DATA EXCERPT:
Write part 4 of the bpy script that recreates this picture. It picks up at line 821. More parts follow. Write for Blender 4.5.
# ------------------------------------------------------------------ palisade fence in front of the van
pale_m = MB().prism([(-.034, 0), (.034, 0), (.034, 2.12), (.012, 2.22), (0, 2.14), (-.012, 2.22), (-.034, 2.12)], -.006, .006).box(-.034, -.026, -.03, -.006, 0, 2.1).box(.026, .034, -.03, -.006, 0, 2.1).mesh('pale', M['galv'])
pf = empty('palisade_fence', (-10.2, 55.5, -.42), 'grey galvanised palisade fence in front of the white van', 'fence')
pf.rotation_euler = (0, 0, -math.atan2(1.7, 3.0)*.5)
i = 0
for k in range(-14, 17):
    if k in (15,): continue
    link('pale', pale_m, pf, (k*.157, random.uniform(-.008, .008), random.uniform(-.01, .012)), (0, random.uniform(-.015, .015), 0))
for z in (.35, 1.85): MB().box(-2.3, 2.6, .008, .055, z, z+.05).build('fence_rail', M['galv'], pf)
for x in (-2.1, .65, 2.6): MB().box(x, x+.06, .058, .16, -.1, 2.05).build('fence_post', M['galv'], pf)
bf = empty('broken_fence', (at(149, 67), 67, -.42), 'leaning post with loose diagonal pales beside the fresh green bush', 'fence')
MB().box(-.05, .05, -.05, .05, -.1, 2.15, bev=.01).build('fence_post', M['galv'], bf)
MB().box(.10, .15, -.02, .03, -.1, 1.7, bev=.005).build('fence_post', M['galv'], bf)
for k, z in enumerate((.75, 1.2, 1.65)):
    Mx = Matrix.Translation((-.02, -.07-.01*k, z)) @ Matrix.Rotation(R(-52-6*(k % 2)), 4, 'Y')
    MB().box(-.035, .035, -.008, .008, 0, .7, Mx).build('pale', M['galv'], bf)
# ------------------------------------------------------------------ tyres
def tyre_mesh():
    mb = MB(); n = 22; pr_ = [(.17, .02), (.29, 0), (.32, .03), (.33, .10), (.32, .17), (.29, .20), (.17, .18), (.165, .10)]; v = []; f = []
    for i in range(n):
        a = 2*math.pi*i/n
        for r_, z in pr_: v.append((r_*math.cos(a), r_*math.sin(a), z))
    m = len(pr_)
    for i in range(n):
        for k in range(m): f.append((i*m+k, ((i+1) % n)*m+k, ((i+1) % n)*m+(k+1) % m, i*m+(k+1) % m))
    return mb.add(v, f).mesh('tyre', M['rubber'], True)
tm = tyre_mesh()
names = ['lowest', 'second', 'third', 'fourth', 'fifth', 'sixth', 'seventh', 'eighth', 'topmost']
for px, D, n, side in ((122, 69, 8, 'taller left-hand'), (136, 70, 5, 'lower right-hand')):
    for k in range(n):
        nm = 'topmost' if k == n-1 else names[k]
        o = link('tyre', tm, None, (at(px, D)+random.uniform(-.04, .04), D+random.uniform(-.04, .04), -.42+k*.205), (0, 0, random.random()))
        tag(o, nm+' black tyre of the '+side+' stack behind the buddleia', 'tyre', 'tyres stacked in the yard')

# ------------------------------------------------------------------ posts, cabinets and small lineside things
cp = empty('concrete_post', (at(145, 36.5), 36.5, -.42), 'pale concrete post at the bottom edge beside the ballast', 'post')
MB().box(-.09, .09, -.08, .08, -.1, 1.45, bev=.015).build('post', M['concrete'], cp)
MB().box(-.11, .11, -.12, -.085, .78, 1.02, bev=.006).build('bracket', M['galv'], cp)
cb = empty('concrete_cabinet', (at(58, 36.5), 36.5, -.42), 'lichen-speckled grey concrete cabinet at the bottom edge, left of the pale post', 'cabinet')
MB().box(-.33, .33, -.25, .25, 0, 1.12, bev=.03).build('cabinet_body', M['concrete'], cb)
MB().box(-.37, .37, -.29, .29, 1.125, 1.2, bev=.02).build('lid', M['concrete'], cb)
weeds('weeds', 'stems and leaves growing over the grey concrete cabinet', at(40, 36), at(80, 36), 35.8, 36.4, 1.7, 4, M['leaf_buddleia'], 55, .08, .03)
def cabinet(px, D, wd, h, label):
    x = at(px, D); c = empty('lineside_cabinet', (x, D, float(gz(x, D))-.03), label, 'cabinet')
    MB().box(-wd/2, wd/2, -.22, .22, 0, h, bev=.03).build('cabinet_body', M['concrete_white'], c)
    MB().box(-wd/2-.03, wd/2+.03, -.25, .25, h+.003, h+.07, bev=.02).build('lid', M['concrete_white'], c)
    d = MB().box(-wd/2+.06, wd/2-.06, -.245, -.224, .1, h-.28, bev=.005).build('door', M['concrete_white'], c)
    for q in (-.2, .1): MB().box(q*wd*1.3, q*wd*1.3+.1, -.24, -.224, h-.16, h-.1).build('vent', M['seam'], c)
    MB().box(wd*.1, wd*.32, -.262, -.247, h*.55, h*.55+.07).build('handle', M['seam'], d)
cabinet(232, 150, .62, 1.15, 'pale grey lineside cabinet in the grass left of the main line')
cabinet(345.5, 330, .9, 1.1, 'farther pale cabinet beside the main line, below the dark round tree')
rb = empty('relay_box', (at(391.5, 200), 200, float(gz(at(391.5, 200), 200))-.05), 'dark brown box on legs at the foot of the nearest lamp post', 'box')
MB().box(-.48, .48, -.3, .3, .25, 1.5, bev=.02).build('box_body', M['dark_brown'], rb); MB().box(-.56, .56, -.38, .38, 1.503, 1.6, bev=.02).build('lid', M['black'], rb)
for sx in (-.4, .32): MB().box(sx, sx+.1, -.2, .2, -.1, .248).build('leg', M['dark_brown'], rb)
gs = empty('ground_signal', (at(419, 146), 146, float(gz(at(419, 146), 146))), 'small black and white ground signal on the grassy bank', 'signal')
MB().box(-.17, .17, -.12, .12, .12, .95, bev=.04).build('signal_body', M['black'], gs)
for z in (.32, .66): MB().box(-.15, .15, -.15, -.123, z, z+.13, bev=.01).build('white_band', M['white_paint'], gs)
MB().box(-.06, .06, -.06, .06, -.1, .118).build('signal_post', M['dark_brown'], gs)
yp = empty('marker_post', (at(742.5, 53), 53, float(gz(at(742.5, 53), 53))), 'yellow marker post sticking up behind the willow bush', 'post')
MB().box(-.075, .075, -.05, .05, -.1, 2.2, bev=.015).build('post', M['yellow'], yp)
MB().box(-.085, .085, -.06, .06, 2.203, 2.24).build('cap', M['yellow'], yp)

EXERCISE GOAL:
Please set down all the data word for word.

EXPECTED OUTPUT:
Write part 4 of the bpy script that recreates this picture. It picks up at line 821. More parts follow. Write for Blender 4.5.
# ------------------------------------------------------------------ palisade fence in front of the van
pale_m = MB().prism([(-.034, 0), (.034, 0), (.034, 2.12), (.012, 2.22), (0, 2.14), (-.012, 2.22), (-.034, 2.12)], -.006, .006).box(-.034, -.026, -.03, -.006, 0, 2.1).box(.026, .034, -.03, -.006, 0, 2.1).mesh('pale', M['galv'])
pf = empty('palisade_fence', (-10.2, 55.5, -.42), 'grey galvanised palisade fence in front of the white van', 'fence')
pf.rotation_euler = (0, 0, -math.atan2(1.7, 3.0)*.5)
i = 0
for k in range(-14, 17):
    if k in (15,): continue
    link('pale', pale_m, pf, (k*.157, random.uniform(-.008, .008), random.uniform(-.01, .012)), (0, random.uniform(-.015, .015), 0))
for z in (.35, 1.85): MB().box(-2.3, 2.6, .008, .055, z, z+.05).build('fence_rail', M['galv'], pf)
for x in (-2.1, .65, 2.6): MB().box(x, x+.06, .058, .16, -.1, 2.05).build('fence_post', M['galv'], pf)
bf = empty('broken_fence', (at(149, 67), 67, -.42), 'leaning post with loose diagonal pales beside the fresh green bush', 'fence')
MB().box(-.05, .05, -.05, .05, -.1, 2.15, bev=.01).build('fence_post', M['galv'], bf)
MB().box(.10, .15, -.02, .03, -.1, 1.7, bev=.005).build('fence_post', M['galv'], bf)
for k, z in enumerate((.75, 1.2, 1.65)):
    Mx = Matrix.Translation((-.02, -.07-.01*k, z)) @ Matrix.Rotation(R(-52-6*(k % 2)), 4, 'Y')
    MB().box(-.035, .035, -.008, .008, 0, .7, Mx).build('pale', M['galv'], bf)
# ------------------------------------------------------------------ tyres
def tyre_mesh():
    mb = MB(); n = 22; pr_ = [(.17, .02), (.29, 0), (.32, .03), (.33, .10), (.32, .17), (.29, .20), (.17, .18), (.165, .10)]; v = []; f = []
    for i in range(n):
        a = 2*math.pi*i/n
        for r_, z in pr_: v.append((r_*math.cos(a), r_*math.sin(a), z))
    m = len(pr_)
    for i in range(n):
        for k in range(m): f.append((i*m+k, ((i+1) % n)*m+k, ((i+1) % n)*m+(k+1) % m, i*m+(k+1) % m))
    return mb.add(v, f).mesh('tyre', M['rubber'], True)
tm = tyre_mesh()
names = ['lowest', 'second', 'third', 'fourth', 'fifth', 'sixth', 'seventh', 'eighth', 'topmost']
for px, D, n, side in ((122, 69, 8, 'taller left-hand'), (136, 70, 5, 'lower right-hand')):
    for k in range(n):
        nm = 'topmost' if k == n-1 else names[k]
        o = link('tyre', tm, None, (at(px, D)+random.uniform(-.04, .04), D+random.uniform(-.04, .04), -.42+k*.205), (0, 0, random.random()))
        tag(o, nm+' black tyre of the '+side+' stack behind the buddleia', 'tyre', 'tyres stacked in the yard')

# ------------------------------------------------------------------ posts, cabinets and small lineside things
cp = empty('concrete_post', (at(145, 36.5), 36.5, -.42), 'pale concrete post at the bottom edge beside the ballast', 'post')
MB().box(-.09, .09, -.08, .08, -.1, 1.45, bev=.015).build('post', M['concrete'], cp)
MB().box(-.11, .11, -.12, -.085, .78, 1.02, bev=.006).build('bracket', M['galv'], cp)
cb = empty('concrete_cabinet', (at(58, 36.5), 36.5, -.42), 'lichen-speckled grey concrete cabinet at the bottom edge, left of the pale post', 'cabinet')
MB().box(-.33, .33, -.25, .25, 0, 1.12, bev=.03).build('cabinet_body', M['concrete'], cb)
MB().box(-.37, .37, -.29, .29, 1.125, 1.2, bev=.02).build('lid', M['concrete'], cb)
weeds('weeds', 'stems and leaves growing over the grey concrete cabinet', at(40, 36), at(80, 36), 35.8, 36.4, 1.7, 4, M['leaf_buddleia'], 55, .08, .03)
def cabinet(px, D, wd, h, label):
    x = at(px, D); c = empty('lineside_cabinet', (x, D, float(gz(x, D))-.03), label, 'cabinet')
    MB().box(-wd/2, wd/2, -.22, .22, 0, h, bev=.03).build('cabinet_body', M['concrete_white'], c)
    MB().box(-wd/2-.03, wd/2+.03, -.25, .25, h+.003, h+.07, bev=.02).build('lid', M['concrete_white'], c)
    d = MB().box(-wd/2+.06, wd/2-.06, -.245, -.224, .1, h-.28, bev=.005).build('door', M['concrete_white'], c)
    for q in (-.2, .1): MB().box(q*wd*1.3, q*wd*1.3+.1, -.24, -.224, h-.16, h-.1).build('vent', M['seam'], c)
    MB().box(wd*.1, wd*.32, -.262, -.247, h*.55, h*.55+.07).build('handle', M['seam'], d)
cabinet(232, 150, .62, 1.15, 'pale grey lineside cabinet in the grass left of the main line')
cabinet(345.5, 330, .9, 1.1, 'farther pale cabinet beside the main line, below the dark round tree')
rb = empty('relay_box', (at(391.5, 200), 200, float(gz(at(391.5, 200), 200))-.05), 'dark brown box on legs at the foot of the nearest lamp post', 'box')
MB().box(-.48, .48, -.3, .3, .25, 1.5, bev=.02).build('box_body', M['dark_brown'], rb); MB().box(-.56, .56, -.38, .38, 1.503, 1.6, bev=.02).build('lid', M['black'], rb)
for sx in (-.4, .32): MB().box(sx, sx+.1, -.2, .2, -.1, .248).build('leg', M['dark_brown'], rb)
gs = empty('ground_signal', (at(419, 146), 146, float(gz(at(419, 146), 146))), 'small black and white ground signal on the grassy bank', 'signal')
MB().box(-.17, .17, -.12, .12, .12, .95, bev=.04).build('signal_body', M['black'], gs)
for z in (.32, .66): MB().box(-.15, .15, -.15, -.123, z, z+.13, bev=.01).build('white_band', M['white_paint'], gs)
MB().box(-.06, .06, -.06, .06, -.1, .118).build('signal_post', M['dark_brown'], gs)
yp = empty('marker_post', (at(742.5, 53), 53, float(gz(at(742.5, 53), 53))), 'yellow marker post sticking up behind the willow bush', 'post')
MB().box(-.075, .075, -.05, .05, -.1, 2.2, bev=.015).build('post', M['yellow'], yp)
MB().box(-.085, .085, -.06, .06, 2.203, 2.24).build('cap', M['yellow'], yp)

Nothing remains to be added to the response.